Culture & History, Transportation

What happened to Mexico’s passenger train network?

Railway Tracks

Historically, excitement over railways has tended to run well ahead of the trains. To wit, the British railway mania of the 1840s; or the U.S. government’s land grants to 19th-century railroad developers who needed to encourage settlers along their rights of way, in a somewhat back-to-front means of ensuring the banks got their money returned.

Mexico has been no exception.

The thing for which president Porfirio Díaz was most famous — before he became infamous for clinging to power for 30 years — was the development of a network of railways, much of which was done by foreign companies.

The country’s first railway was conceived in 1837, when the president at the time granted a Mexican businessman a concession to build a line from the Gulf coast port of Veracruz to Mexico City. The first train to run between the two cities, under a later concession, left the capital in 1873 — not bad as delays and cost overruns go. The network expanded from 9,500 km (5,900 miles) in 1890 to more than 19,000 km (11,800 miles) by 1910. A nicely illustrated history of the railways (in Spanish) can be found here.

The Mexican railways were nationalized in 1937 by then-president Lázaro Cárdenas, a year before the expropriation of the oil industry, and run by the state for the next six decades.

By the time the government decided that private companies would do a better job of maintaining and improving the country’s railways, passenger travel by train from one city to another was virtually unheard of. In fact, the private concessions were only granted for freight service, with few exceptions such as the journey through the picturesque Copper Canyon and the tourist train connecting Guadalajara with the agave-growing town of Tequila.  Passenger rail travel was removed from Mexico’s consumer price index around the same time that bottled drinking water was added. Signs of changing times.

Service on the handful of routes where passenger travel was still available into the 1980s was somewhat typical of a state monopoly in its last throes—bad. Air travel was still prohibitively expensive at that time for many people, but highway expansion made bus routes more convenient, and significantly faster than the rail services being offered.

One of the intentions of the Peña Nieto administration, which took office in 2012, was to begin restoring long-distance passenger rail travel to Mexico, and it began that year with big plans for a bullet-train from Mexico City to Querétaro, including a future extension to Guadalajara; and a trans-peninsular line joining the Yucatán state capital city of Mérida with the Riviera Maya.

From the outset the projects were criticized as being unprofitable, which they evidently would be, but that wasn’t the point: the plan was to reignite the rail industry and recreate a modern high-speed passenger train network capable of reducing travel times along what have become highly congested highways—and give passengers more choice in travel. The trans-peninsular line would also be a major tourist attraction.

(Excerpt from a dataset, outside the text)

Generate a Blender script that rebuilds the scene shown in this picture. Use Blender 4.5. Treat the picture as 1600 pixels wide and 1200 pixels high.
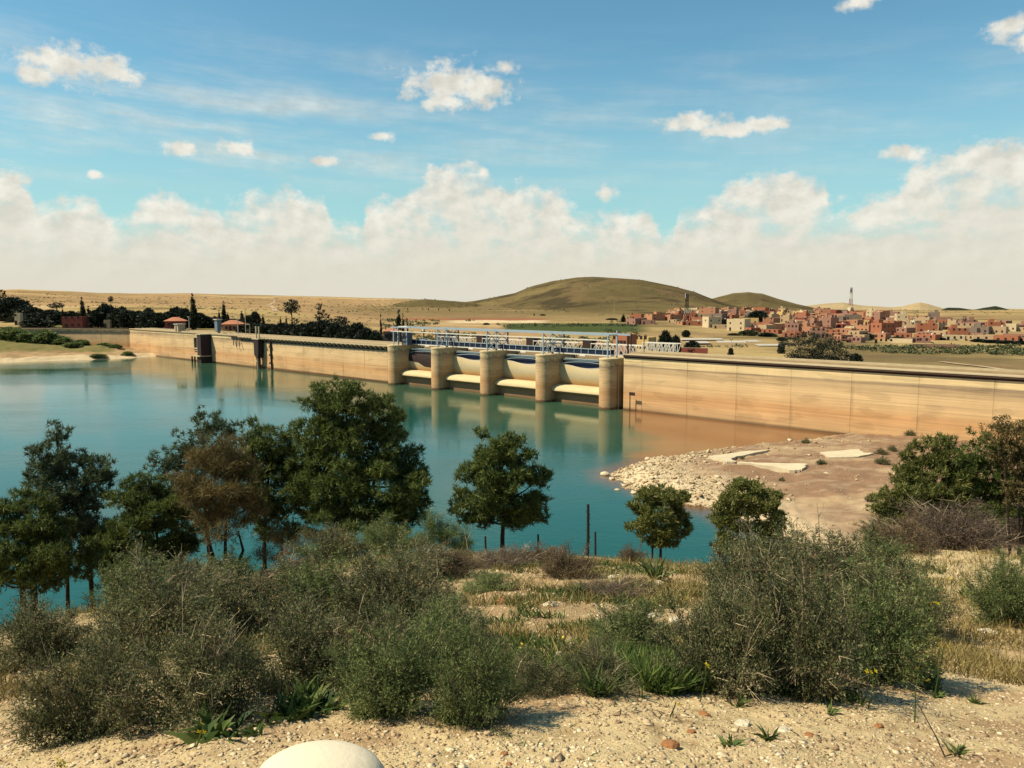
import bpy, math, random
import numpy as np
from mathutils import Vector, Matrix

# ---------------------------------------------------------------- camera, sky, sun
for o in list(bpy.data.objects):
    bpy.data.objects.remove(o, do_unlink=True)
S = bpy.context.scene
COL = S.collection
TH = math.radians(6.0); F = 1256.0; H = 20.0          # pitch, focal length in px of a 1600 px wide frame, eye height above the water
SUN_AZ = math.radians(-99); SUN_EL = math.radians(51)

cam_d = bpy.data.cameras.new('camera'); cam = bpy.data.objects.new('camera', cam_d); COL.objects.link(cam)
cam.location = (0, 0, H); cam.rotation_euler = (math.pi/2 - TH, 0, 0)
cam_d.sensor_width = 36; cam_d.lens = 36*F/1600; cam_d.clip_start = 0.05; cam_d.clip_end = 40000
S.camera = cam
S.view_settings.view_transform = 'Standard'; S.view_settings.look = 'None'
S.view_settings.gamma = 1; S.view_settings.exposure = 0.66
S.view_settings.use_curve_mapping = False

sun_d = bpy.data.lights.new('sun', 'SUN'); sun = bpy.data.objects.new('sun', sun_d); COL.objects.link(sun)
sun_d.energy = 5.0; sun_d.angle = math.radians(0.5); sun_d.color = (1.0, 0.86, 0.62)
sdir = Vector((math.sin(SUN_AZ)*math.cos(SUN_EL), math.cos(SUN_AZ)*math.cos(SUN_EL), math.sin(SUN_EL)))
sun.rotation_euler = sdir.to_track_quat('Z', 'Y').to_euler()


class NT:
    """small helper that wires shader nodes"""
    def __init__(self, tree):
        self.t = tree; tree.nodes.clear()
    def n(self, kind, **kw):
        nd = self.t.nodes.new(kind)
        for k, v in kw.items():
            setattr(nd, k, v)
        return nd
    def put(self, sock, v):
        if hasattr(v, 'is_linked') or hasattr(v, 'links'):
            self.t.links.new(v, sock)
        elif isinstance(v, (tuple, list)) and len(v) == 3 and sock.type == 'RGBA':
            sock.default_value = (*v, 1)
        else:
            sock.default_value = v
    def m(self, op, a, b=0.0, c=0.0, clamp=False):
        nd = self.n('ShaderNodeMath', operation=op, use_clamp=clamp)
        for i, v in enumerate((a, b, c)):
            self.put(nd.inputs[i], v)
        return nd.outputs[0]
    def step(self, v, lo, hi):
        nd = self.n('ShaderNodeMapRange', interpolation_type='SMOOTHSTEP')
        self.put(nd.inputs[0], v); nd.inputs[1].default_value = lo; nd.inputs[2].default_value = hi
        return nd.outputs[0]
    def mix(self, f, a, b, mode='MIX'):
        nd = self.n('ShaderNodeMix', data_type='RGBA', blend_type=mode)
        self.put(nd.inputs[0], f); self.put(nd.inputs[6], a); self.put(nd.inputs[7], b)
        return nd.outputs[2]
    def noise(self, vec, scale, detail=4, rough=0.55, dim='3D', dist=0.0):
        nd = self.n('ShaderNodeTexNoise', noise_dimensions=dim)
        if vec is not None: self.put(nd.inputs['Vector'], vec)
        nd.inputs['Scale'].default_value = scale; nd.inputs['Detail'].default_value = detail
        nd.inputs['Roughness'].default_value = rough; nd.inputs['Distortion'].default_value = dist
        return nd.outputs[0]
    def comb(self, x, y, z):
        nd = self.n('ShaderNodeCombineXYZ')
        for i, v in enumerate((x, y, z)): self.put(nd.inputs[i], v)
        return nd.outputs[0]
    def sep(self, v):
        nd = self.n('ShaderNodeSeparateXYZ'); self.put(nd.inputs[0], v)
        return nd.outputs
    def ramp(self, f, stops):
        nd = self.n('ShaderNodeValToRGB'); e = nd.color_ramp.elements
        while len(e) < len(stops): e.new(0.5)
        for i, (p, c) in enumerate(stops):
            e[i].position = p; e[i].color = (*c, 1) if len(c) == 3 else c
        self.put(nd.inputs[0], f)
        return nd.outputs[0]


def ang(px, py):
    u = (px-800)/F; v = (600-py)/F
    dx, dy, dz = u, math.cos(TH)+v*math.sin(TH), -math.sin(TH)+v*math.cos(TH)
    return math.degrees(math.atan2(dx, dy)), math.degrees(math.atan2(dz, math.hypot(dx, dy)))


def make_world():
    w = bpy.data.worlds.new('World'); S.world = w; w.use_nodes = True
    N = NT(w.node_tree)
    sky = N.n('ShaderNodeTexSky', sky_type='NISHITA', sun_disc=False)
    sky.sun_elevation = SUN_EL; sky.sun_rotation = SUN_AZ % (2*math.pi)
    sky.altitude = 500; sky.air_density = 1.0; sky.dust_density = 0.6; sky.ozone_density = 1.2
    tc = N.n('ShaderNodeTexCoord')
    x, y, z = N.sep(tc.outputs['Generated'])
    az = N.m('MULTIPLY', N.m('ARCTAN2', x, y), 57.29578)
    el = N.m('MULTIPLY', N.m('ARCSINE', z), 57.29578)
    P = N.comb(az, N.m('MULTIPLY', el, 1.25), 0.0)
    big = N.m('SUBTRACT', N.noise(P, 0.22, 3, 0.5), 0.5)
    fine = N.m('SUBTRACT', N.noise(P, 0.75, 7, 0.62), 0.5)
    light = N.m('SUBTRACT', N.noise(N.comb(N.m('ADD', az, 0.5), N.m('ADD', N.m('MULTIPLY', el, 1.25), -0.6), 0.0), 0.45, 6, 0.58), 0.5)
    lite0 = N.m('SUBTRACT', N.noise(P, 0.45, 6, 0.58), 0.5)
    # long bank of cumulus above the horizon: height of its top by azimuth
    tops = [(-60,300),(0,262),(35,268),(58,318),(130,305),(185,335),(212,316),(262,300),(300,318),(370,310),(425,290),(500,308),(535,350),
            (560,352),(572,320),(640,296),(690,258),(745,252),(790,290),(835,280),(905,322),(960,333),(1012,325),(1042,368),(1062,330),(1112,306),
            (1150,276),(1212,262),(1288,272),(1305,318),(1380,300),(1455,242),(1525,220),(1610,226),(1700,270)]
    pts = [ang(*p) for p in tops]
    a0, a1 = -46.0, 46.0
    fc = N.n('ShaderNodeFloatCurve'); cu = fc.mapping.curves[0]
    pp = [((a-a0)/(a1-a0), e/20.0) for a, e in pts]
    cu.points[0].location = (0.0, 0.35); cu.points[1].location = (1.0, 0.4)
    for a, b in pp: cu.points.new(a, b)
    fc.mapping.update()
    N.put(fc.inputs['Value'], N.m('DIVIDE', N.m('SUBTRACT', az, a0), a1-a0, clamp=True))
    top = N.m('MULTIPLY', fc.outputs[0], 20.0)
    b = N.m('ADD', N.m('SUBTRACT', top, el), N.m('MULTIPLY', fine, 3.4))
    b = N.m('ADD', b, N.m('MULTIPLY', big, 1.2))
    bank = N.step(b, -0.25, 1.0)
    # thin gaps inside the bank
    gap = N.step(N.m('ADD', N.m('MULTIPLY', lite0, 1.5), N.m('MULTIPLY', big, 0.9)), 0.05, -0.40)
    bank = N.m('MULTIPLY', bank, N.m('SUBTRACT', 1.0, N.m('MULTIPLY', N.m('MULTIPLY', gap, 0.62), N.step(el, 1.5, 4.5))))
    # single cumulus
    cl = [(118,104,118,36),(60,116,50,22),(180,112,52,26),(700,128,82,42),(742,138,66,34),(700,160,52,20),(790,106,26,14),(1078,193,70,21),(1192,194,44,16),(1130,203,60,16),
          (1575,45,48,24),(1610,58,40,22),(1345,2,40,16),(1412,238,48,16),(290,231,50,17),(374,231,44,18),(508,252,34,11),(944,302,20,17),(600,214,24,9),(148,274,18,8),(20,285,36,34)]
    cov = None
    for (px, py, rx, ry) in cl:
        ca, ce = ang(px, py); dx = (ang(px+rx, py)[0]-ang(px-rx, py)[0])/2; dy = (ang(px, py-ry)[1]-ang(px, py+ry)[1])/2
        ux = N.m('DIVIDE', N.m('SUBTRACT', az, ca), dx); uy = N.m('DIVIDE', N.m('SUBTRACT', el, ce), dy)
        r = N.m('SQRT', N.m('ADD', N.m('MULTIPLY', ux, ux), N.m('MULTIPLY', uy, uy)))
        v = N.m('SUBTRACT', 1.0, r)
        cov = v if cov is None else N.m('MAXIMUM', cov, v)
    single = N.step(N.m('ADD', cov, N.m('ADD', N.m('MULTIPLY', fine, 2.4), N.m('MULTIPLY', big, 0.6))), -0.10, 0.75)
    # thin streaks
    st = N.noise(N.comb(N.m('MULTIPLY', az, 0.09), N.m('ADD', N.m('MULTIPLY', el, 0.62), N.m('MULTIPLY', az, 0.03)), 3.1), 1.0, 6, 0.6)
    band = N.m('MULTIPLY', N.step(el, 6.0, 9.5), N.step(el, 19.0, 11.0))
    leftw = N.m('ADD', 0.36, N.m('MULTIPLY', N.step(az, 18.0, -22.0), 0.45))
    wisp = N.m('MULTIPLY', N.m('MULTIPLY', N.step(st, 0.36, 0.86), band), leftw)
    dens = N.m('MAXIMUM', N.m('MAXIMUM', bank, single), wisp)
    dens = N.m('MULTIPLY', N.m('MINIMUM', dens, 1.0), 0.95)
    # clear sky: nishita, deepened a little, with a pale turquoise belt
    clear = N.mix(1.0, sky.outputs[0], (0.90, 1.40, 1.30), 'MULTIPLY')
    clear = N.mix(N.m('MULTIPLY', N.step(el, 17.0, 4.0), 0.55), clear, (4.2, 6.6, 6.4))
    relief = N.m('ADD', 0.5, N.m('MULTIPLY', N.m('SUBTRACT', lite0, light), 3.2), clamp=True)
    edge = N.step(N.m('SUBTRACT', top, el), 4.5, 0.0)
    cc = N.mix(relief, (6.9, 6.6, 5.75), (9.2, 8.85, 7.8))
    cc = N.mix(N.m('MULTIPLY', N.m('SUBTRACT', 1.0, edge), 0.5), cc, (7.5, 7.05, 5.95))
    col = N.mix(dens, clear, cc)
    hz = N.step(el, 5.5, 0.3)
    col = N.mix(N.m('MULTIPLY', hz, 0.92), col, (7.35, 7.0, 5.85))
    bg = N.n('ShaderNodeBackground'); N.put(bg.inputs[0], col); bg.inputs[1].default_value = 0.064
    out = N.n('ShaderNodeOutputWorld'); N.put(out.inputs[0], bg.outputs[0])
    w.cycles.sampling_method = 'MANUAL'; w.cycles.sample_map_resolution = 512
make_world()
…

To cut a long story short, the bullet train project was canceled for political reasons—all was not well with the way it was awarded—and shortly after, the trans-peninsular line was postponed indefinitely for economic reasons: oil prices collapsed, and the government had to cut budgets. It was no time for economically questionable schemes, however beneficial they appeared for other reasons.

But all was not lost. The Mexico City-Toluca high-speed train is expected to go into operation around mid-2018, and a number of suburban rails—more than a Metro system but less than a full-fledged interstate rail line—are still on track. Mexico City has its Tren Suburbano, and Guadalajara’s third light rail line is almost finished.

The lack of investment and failure to modernize by the state-owned railways happened, in part, as the proliferation of roads, bus companies, and air routes burgeoned, putting all but an end to long-distance rail passenger traffic.  However, with the seeds sown somehow for the return of modern passenger trains to connect distant cities, and the emergence of new transportation technologies being tested for commercial viability, there’s always a possibility that long-distance passenger railways (and/or their successor) may transform terrestrial travel in Mexico, even if the fruits of the effort cannot materialize in the short term.  Time will tell.